Сегодня немало художников практикуют свое творчество как навязчивую рефлексию истинных или мнимых детских травм. Такие травмы, как кажется, не только гарантируют возможность вернуться к образам из прошлого, но и принуждают вновь и вновь к ним возвращаться. Концепция травмы – в особенности детской травмы – предлагает простой, то есть приемлемый для всех и не нуждающийся в любых других теоретических усилиях, ответ на вопрос, почему художник выбирает для своего творчества именно эту тему и именно этот визуальный словарь. В нашу эпоху, после постмодернизма (то есть после конца всех художественных идеологий и программ), предположение, что из травматического опыта нельзя выйти, его невозможно описать, а значит, он не подлежит критике, – единственная оставшаяся возможность оправдания той или иной конкретной художественной практики в глазах общества. Но прежде всего отсылка к опыту травмы правдоподобно объясняет, почему художник постоянно остается зациклен на своей теме и форме. Это позволяет отметать подозрения, что такая приверженность определенной форме творчества продиктована не травматическим принуждением всё время возвращаться к одному и тому же, а коммерчески обусловленной стратегией поддержки раскрученного бренда.

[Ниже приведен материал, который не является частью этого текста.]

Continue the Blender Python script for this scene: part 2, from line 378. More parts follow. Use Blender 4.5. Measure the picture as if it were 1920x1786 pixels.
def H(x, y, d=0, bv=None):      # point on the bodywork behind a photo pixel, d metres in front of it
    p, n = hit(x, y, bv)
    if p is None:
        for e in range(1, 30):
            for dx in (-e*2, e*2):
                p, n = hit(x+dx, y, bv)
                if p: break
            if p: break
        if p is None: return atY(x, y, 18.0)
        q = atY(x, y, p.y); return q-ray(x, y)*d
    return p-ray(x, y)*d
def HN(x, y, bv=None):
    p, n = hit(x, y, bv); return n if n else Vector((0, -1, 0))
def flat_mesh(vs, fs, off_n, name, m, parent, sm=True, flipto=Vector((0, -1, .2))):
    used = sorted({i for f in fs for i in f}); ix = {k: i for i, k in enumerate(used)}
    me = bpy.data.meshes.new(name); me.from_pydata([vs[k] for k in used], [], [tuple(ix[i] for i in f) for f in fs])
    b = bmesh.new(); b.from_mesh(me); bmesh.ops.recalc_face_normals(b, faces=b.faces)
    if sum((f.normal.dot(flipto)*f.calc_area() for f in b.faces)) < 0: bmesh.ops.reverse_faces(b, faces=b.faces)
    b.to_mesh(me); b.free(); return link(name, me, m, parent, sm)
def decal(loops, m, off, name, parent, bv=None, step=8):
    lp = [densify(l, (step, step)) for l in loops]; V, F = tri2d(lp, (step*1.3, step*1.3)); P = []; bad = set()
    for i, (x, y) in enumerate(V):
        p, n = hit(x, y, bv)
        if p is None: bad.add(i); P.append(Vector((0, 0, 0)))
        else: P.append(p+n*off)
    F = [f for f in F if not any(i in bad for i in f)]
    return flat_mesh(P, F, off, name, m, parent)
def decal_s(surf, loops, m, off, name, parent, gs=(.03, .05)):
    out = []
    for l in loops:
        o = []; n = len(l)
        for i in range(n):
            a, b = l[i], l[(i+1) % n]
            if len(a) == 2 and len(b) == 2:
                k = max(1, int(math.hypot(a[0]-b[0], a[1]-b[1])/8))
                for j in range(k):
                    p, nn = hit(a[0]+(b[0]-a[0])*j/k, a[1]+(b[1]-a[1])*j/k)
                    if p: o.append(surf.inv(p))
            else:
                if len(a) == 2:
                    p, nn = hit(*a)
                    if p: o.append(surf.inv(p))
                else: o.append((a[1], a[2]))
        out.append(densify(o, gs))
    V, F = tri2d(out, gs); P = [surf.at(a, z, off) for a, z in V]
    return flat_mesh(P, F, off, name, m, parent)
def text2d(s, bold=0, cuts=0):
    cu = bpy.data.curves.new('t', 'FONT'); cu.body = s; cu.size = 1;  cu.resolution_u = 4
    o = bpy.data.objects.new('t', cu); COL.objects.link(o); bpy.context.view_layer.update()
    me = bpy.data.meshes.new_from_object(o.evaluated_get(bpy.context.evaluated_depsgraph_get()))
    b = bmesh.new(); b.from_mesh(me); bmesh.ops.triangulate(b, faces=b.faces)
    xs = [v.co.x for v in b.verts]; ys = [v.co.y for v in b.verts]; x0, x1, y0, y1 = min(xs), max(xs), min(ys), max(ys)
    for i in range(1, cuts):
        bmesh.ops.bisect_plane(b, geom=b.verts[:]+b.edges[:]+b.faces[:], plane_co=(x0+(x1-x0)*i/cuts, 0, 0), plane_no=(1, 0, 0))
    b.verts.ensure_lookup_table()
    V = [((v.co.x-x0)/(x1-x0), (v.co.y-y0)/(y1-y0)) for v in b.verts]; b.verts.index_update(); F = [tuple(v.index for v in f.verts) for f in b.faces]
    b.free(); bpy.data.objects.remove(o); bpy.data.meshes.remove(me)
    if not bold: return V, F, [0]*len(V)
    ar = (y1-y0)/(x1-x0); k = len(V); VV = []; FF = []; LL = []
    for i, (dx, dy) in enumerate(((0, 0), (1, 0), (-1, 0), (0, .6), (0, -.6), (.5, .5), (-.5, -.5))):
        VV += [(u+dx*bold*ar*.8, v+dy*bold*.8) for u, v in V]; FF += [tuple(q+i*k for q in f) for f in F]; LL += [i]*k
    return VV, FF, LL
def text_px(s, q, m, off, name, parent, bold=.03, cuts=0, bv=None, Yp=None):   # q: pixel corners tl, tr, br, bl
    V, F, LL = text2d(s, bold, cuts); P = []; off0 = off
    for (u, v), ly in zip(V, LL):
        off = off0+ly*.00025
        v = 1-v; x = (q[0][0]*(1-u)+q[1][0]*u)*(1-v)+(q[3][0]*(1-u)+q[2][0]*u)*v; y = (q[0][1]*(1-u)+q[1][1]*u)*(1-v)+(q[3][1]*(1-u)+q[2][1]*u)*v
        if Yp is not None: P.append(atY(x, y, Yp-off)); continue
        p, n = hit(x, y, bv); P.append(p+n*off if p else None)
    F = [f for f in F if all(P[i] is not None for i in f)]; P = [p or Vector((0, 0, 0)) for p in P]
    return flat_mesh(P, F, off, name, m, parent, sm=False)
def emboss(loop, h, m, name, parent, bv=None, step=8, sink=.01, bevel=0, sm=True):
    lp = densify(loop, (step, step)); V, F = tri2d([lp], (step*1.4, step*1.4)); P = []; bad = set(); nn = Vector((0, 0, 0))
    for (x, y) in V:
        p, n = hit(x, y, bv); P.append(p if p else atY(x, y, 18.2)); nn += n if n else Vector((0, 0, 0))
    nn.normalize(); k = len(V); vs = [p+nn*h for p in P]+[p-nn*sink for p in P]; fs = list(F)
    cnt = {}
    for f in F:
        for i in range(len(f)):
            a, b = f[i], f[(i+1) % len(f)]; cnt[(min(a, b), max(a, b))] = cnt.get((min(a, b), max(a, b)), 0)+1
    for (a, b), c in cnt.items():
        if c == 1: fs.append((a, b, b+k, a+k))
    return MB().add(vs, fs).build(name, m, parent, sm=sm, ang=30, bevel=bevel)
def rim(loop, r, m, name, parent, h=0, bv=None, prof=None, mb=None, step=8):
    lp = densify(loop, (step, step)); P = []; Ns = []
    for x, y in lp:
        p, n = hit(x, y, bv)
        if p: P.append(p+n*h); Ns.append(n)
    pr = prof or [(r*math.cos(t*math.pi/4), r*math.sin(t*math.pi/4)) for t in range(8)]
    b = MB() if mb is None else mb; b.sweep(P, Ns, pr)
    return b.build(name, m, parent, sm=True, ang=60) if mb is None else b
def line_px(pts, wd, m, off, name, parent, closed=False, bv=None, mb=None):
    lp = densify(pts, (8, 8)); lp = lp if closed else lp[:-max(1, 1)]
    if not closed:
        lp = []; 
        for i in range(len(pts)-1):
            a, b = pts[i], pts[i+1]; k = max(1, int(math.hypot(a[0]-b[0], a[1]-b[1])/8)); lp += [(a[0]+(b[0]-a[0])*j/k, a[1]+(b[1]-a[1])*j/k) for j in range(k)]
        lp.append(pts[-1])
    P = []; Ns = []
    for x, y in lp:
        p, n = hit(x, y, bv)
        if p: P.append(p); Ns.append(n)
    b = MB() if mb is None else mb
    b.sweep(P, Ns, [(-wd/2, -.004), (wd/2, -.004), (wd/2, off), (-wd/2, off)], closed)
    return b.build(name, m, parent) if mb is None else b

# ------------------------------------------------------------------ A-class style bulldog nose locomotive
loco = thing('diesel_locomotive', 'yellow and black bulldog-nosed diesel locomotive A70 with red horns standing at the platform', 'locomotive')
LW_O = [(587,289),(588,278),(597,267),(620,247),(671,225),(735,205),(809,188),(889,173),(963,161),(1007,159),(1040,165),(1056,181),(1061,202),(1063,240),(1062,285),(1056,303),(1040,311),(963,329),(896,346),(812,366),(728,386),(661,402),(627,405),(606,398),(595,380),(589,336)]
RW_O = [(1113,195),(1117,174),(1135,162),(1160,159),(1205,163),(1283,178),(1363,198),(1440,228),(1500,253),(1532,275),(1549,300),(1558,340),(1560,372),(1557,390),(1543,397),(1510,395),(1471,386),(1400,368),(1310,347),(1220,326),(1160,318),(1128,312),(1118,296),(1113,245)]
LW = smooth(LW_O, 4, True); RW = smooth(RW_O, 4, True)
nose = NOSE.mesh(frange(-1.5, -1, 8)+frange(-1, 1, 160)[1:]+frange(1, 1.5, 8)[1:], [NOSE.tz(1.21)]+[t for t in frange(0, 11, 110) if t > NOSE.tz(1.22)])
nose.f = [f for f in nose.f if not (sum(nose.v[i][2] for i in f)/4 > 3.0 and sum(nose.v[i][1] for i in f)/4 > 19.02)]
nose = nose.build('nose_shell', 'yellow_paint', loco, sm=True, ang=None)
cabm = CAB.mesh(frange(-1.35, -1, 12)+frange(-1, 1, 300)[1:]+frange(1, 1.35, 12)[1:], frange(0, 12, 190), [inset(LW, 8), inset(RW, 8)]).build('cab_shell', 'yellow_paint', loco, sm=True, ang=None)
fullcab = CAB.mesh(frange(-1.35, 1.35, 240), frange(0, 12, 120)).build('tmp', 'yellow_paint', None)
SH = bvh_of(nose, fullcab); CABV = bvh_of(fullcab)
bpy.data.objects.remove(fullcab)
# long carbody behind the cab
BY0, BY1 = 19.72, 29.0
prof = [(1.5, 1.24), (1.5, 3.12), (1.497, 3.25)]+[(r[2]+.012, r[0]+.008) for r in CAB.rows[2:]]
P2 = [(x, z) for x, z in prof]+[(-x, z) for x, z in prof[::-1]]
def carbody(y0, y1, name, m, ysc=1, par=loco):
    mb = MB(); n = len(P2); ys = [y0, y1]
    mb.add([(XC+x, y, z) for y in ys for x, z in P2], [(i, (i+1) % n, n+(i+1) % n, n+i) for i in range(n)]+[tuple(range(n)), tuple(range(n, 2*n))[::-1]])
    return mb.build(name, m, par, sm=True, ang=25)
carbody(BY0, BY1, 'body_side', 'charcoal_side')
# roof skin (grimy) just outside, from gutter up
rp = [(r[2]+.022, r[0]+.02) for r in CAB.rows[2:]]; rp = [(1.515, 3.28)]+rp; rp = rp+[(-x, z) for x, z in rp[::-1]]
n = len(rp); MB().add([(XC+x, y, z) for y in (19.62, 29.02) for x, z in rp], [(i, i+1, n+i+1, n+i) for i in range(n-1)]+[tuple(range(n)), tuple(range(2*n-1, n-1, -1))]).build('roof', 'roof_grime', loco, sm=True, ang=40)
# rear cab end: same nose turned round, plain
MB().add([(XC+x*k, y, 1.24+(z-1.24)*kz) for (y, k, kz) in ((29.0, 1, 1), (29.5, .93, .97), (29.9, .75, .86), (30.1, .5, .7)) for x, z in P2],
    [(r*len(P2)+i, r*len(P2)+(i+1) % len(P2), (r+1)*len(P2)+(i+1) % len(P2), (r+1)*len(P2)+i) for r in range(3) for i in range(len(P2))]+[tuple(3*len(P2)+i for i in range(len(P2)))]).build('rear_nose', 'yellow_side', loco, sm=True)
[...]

При желании можно интерпретировать искусство Хонерта как деконструкцию этого превалирующего на сегодняшний день дискурса о травме, якобы особенно изощренного, но именно поэтому и максимально действенного. Как мы уже отметили, образы, к которым Хонерт обращается в своем творчестве, обычно отсылают к его детским воспоминаниям. Но это воспоминания не о травме, они не навязчивы, они находятся вне обычного поля психоанализа. То есть эти образы точно не сводятся к какому-то страшному или хотя бы просто неприятному опыту – скорее, настрой их вполне идиллический. Эта идиллия не перегружена эмоциями и не рассказывает о каком-либо экстазе, который могло бы вызывать воспоминание о прошлом. Напротив, образы и объекты, которые на основе таких воспоминаний создает Хонерт, с эмоциональной точки зрения оказываются предельно нейтральными, беспристрастными и художественно выверенными. К тому же они отсылают к повседневным предметам и событиям («Polsterstuhl auf Tapete» («Мягкий стул на ковре»), 1982; «Haus» («Дом»), 1998; «Feuer» («Костер»), 1992), к семейному фотоальбому («Photo», 1993) или к детским рисункам самого художника («Nikolaus» («Дед Мороз»), «Gespenster» («Призраки») и «Bande» («Банда»), все 2002). Во всех этих случаях невозможно угадать психологическую причину, по которой художник счел именно тот или этот мнемонический образ достойным воспроизведения в искусстве, достойным вложения в него трудов и усилий. Выбор кажется почти случайным – и потому противостоит любым попыткам интерпретировать эти работы с точки зрения психоанализа, счесть их симптомами какого-то травмирующего опыта. Набор воспоминаний слишком разнороден, слишком разношерстен и слишком произволен для такой интерпретации. Сразу ясно, что любая попытка предложить таким образам единообразное истолкование с самого начала обречена на поражение.